Saatchi has opened a dedicated video gallery, and how he's done so illuminates the collector's attitude to this least trophy-like of mediums. It's in a little shop near the Saatchi Gallery, wedged between a shoe store and a bra emporium. Glassed at both ends, there is a central corridor of light that means Christopher Baker's projected work, 'Hello World! Or: How I Learned to Stop Listening and Love the Noise' – a wall-filling grid of some 5,000 internet-sourced video diaries – can barely be seen.

One could be charitable and say this helps. Baker's raids on YouTube, MySpace et al are partly sustained by plangent irony: each diarist stands centre stage in an online world so vast (these extracts barely skimming its surface) they're statistically negligible.

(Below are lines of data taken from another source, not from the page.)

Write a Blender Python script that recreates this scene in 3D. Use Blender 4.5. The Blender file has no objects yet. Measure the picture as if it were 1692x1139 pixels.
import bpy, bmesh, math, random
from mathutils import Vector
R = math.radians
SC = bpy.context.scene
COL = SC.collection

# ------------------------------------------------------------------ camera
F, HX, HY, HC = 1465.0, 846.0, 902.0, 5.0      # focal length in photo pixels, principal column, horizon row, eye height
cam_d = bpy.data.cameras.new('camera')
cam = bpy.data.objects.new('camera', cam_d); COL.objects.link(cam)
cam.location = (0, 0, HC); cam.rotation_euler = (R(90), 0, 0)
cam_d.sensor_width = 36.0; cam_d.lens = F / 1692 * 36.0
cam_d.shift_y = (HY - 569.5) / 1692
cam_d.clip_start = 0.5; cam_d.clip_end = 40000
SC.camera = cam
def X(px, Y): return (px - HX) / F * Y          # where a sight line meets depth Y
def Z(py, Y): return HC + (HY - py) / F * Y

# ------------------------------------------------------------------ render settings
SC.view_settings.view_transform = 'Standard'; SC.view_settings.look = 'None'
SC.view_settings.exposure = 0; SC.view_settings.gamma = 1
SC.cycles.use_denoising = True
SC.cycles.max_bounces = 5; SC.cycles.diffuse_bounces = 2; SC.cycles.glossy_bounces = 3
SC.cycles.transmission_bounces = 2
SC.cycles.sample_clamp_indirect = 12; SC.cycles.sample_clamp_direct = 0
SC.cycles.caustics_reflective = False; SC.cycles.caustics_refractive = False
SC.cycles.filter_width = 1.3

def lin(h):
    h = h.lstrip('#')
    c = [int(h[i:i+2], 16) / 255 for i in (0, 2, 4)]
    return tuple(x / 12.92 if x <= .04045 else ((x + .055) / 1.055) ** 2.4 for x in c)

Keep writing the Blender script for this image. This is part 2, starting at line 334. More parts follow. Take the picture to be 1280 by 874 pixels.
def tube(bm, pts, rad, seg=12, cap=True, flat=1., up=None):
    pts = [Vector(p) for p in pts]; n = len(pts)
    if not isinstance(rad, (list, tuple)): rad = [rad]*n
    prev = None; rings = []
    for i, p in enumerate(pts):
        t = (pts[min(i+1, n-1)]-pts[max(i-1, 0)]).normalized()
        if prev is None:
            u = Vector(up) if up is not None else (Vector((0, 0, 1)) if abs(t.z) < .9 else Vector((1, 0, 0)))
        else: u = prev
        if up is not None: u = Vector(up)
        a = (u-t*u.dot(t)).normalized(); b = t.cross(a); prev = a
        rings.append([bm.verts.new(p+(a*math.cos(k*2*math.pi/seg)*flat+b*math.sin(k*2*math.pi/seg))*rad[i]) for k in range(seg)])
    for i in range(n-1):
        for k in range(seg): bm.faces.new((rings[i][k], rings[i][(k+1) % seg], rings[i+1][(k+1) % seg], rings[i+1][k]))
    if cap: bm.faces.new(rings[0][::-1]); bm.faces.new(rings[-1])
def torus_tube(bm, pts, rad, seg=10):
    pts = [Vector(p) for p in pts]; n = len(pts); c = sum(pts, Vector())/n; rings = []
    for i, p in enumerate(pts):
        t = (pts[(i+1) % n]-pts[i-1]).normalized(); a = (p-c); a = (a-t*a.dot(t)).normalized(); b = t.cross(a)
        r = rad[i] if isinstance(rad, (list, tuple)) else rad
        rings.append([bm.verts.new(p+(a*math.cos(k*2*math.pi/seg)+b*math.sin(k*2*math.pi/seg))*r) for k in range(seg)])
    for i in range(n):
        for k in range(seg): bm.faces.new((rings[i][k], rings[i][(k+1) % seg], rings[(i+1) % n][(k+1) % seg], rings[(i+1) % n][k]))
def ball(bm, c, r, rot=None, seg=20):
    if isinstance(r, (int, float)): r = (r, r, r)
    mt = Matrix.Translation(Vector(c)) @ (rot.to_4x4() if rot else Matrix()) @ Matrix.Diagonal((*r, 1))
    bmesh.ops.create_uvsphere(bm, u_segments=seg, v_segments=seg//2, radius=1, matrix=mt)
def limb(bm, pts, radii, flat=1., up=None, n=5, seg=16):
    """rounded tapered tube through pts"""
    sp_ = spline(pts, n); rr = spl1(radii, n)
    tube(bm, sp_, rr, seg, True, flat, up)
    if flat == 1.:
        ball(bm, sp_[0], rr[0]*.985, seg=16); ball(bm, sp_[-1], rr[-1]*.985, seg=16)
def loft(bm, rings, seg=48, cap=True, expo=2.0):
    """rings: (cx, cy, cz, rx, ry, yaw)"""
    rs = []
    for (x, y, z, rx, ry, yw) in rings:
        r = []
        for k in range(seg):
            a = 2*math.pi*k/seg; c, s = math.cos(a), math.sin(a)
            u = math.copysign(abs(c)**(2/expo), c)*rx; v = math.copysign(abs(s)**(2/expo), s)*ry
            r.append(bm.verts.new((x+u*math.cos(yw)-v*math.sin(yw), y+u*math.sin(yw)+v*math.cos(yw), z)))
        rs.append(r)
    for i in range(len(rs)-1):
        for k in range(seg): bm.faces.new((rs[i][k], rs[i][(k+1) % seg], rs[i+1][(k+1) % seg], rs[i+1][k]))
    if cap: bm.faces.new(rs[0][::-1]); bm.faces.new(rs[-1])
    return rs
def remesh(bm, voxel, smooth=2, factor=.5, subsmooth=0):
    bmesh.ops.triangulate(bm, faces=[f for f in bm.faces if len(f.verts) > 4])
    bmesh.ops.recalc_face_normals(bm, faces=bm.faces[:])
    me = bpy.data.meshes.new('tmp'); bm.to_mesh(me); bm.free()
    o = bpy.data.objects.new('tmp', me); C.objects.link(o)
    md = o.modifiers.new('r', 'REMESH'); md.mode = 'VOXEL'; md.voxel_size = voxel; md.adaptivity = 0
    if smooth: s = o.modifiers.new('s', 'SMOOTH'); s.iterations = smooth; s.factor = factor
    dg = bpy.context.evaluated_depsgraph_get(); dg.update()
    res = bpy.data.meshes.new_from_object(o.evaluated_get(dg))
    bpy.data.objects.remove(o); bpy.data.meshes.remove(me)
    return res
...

A man in urine-yellow light rubs his eyes sleepily and keeps confessing, a mother upraises her baby, a girl intently strums an acoustic guitar, a woman chatters while applying makeup, but the composite soundtrack is a softly cacophonous, layered blur in which nothing stands out – (respect to the grizzled gent doing sign language).

Occasionally, though, the audio spotlights a single voice, illustrating the sanguine flipside of Baker's macro/micro demonstration piece – that the net can enable one-to-one intimacy, wherein the abounding whole fades away. Then again, find me the person who didn't already know that: I've got a daylit video gallery I'd like to sell them.